How to prioritize your 700 ticket backlog

“I just took over the platform team of my service. I looked at the ticket backlog, there are more than 700 tickets! Where do I start?”, a new SDM asked me. We were in an adhoc mentoring session I often ran these days when I was not buried in my real job.

“Well, just delete all of them. The important ones will show up again.” I laughed. “You can’t prioritize 700 things, nobody can. But you can prioritize 3 things.”

“What do you mean?”, the SDM was puzzled.

“Can you name the top 3 pains of your customers and team members?” I asked.

“You mean feature requests or operational issues?” The SDM was lost.

“It does not matter. Maybe it is a missing feature in your platform that drives your customers nuts; maybe it is a recurring operational issue that keeps paging your oncall every night. Just measure by their pain level and come up the top 3.” I said.

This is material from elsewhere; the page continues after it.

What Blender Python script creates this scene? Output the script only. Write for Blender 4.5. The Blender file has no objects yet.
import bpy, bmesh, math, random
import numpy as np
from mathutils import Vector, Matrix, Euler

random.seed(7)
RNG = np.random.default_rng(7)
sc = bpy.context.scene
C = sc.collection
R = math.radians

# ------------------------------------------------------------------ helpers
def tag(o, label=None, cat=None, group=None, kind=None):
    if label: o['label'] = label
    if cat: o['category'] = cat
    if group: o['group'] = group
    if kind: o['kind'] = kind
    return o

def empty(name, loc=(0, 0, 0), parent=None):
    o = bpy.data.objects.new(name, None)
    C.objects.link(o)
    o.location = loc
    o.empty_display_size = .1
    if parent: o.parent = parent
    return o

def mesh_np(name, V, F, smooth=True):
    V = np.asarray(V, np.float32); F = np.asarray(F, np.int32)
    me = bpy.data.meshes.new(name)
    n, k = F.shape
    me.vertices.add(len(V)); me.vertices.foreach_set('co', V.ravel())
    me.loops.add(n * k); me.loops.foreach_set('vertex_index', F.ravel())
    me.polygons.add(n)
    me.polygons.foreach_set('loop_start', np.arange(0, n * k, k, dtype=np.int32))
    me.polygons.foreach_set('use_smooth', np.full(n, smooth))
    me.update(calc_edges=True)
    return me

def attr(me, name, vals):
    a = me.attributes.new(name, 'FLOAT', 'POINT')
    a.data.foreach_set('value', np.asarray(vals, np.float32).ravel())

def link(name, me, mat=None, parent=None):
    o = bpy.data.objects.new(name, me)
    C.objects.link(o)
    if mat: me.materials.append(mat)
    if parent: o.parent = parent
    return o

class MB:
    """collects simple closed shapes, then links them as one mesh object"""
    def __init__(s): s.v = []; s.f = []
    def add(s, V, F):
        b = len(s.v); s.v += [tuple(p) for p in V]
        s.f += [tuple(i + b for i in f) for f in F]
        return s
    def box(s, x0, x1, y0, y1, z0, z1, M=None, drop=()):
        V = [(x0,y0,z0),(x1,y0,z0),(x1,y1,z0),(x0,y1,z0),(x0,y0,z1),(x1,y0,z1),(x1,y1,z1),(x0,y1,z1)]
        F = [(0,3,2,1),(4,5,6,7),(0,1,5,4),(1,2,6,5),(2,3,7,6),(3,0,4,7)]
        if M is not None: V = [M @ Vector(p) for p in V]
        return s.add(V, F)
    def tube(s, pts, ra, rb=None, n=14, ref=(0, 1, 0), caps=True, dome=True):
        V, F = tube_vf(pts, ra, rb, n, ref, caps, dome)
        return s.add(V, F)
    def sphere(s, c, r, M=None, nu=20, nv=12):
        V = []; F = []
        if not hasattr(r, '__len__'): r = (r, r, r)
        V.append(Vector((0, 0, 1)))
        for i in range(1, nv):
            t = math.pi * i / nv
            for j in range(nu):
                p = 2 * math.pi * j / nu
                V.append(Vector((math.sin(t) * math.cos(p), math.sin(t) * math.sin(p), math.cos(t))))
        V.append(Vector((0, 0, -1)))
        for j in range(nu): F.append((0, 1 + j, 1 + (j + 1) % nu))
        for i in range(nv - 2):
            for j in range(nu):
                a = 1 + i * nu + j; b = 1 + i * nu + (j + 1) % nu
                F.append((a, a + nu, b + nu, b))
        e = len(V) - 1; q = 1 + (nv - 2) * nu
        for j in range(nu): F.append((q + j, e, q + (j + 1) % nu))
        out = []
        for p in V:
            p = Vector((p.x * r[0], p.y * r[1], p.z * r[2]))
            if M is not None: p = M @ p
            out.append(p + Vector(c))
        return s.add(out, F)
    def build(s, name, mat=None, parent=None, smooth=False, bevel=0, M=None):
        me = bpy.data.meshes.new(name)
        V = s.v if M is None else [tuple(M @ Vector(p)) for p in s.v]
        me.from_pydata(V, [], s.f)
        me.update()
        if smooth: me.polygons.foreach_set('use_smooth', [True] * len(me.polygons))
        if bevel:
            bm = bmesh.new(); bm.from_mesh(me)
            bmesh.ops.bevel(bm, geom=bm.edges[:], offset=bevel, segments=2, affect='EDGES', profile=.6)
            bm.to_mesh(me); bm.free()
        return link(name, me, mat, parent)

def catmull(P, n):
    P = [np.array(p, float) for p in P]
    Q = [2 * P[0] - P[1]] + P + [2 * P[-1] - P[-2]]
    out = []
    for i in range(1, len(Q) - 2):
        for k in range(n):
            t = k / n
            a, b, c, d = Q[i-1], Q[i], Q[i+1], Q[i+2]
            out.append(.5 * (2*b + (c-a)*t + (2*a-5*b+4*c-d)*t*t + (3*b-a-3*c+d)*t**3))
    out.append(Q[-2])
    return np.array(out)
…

“I guess I can …” the SDM was intrigued.

“Now pick 1 thing out of the 3, that you can really make a difference. The ONE thing that if you address the pain, stakeholders will be delighted.” I continued, “Don’t try to solve the ONE thing completely, that would be too hard. Try to solve the 80% use cases of that one thing. If your stakeholders are truly delighted, maybe you can solve another 80% of the rest 20%, use the 80/20 rule to guide your incremental milestones until it is not a pain anymore. Then pick the next ONE thing.

In KMS, we put the tickets belonging to the top 3 pains into our daily Slack reminder. We focused on the No.1 pain customers complained the most. We first identified the low hanging fruit use case we could address immediately, then we worked out a plan to tackle the more complex use cases. We made sure we collected feedbacks from AWS support how the improvements made customers’s life better. After 2 years we actually completely offloaded the ticket processing to AWS support’s Subject Matter Experts (SME) through automated tools, so customers could get responses faster. Our oncall doesn’t even see these tickets anymore!”

“Ha, I see, one thing at a time and incremental improvements!” the SDM’s eyes started shining.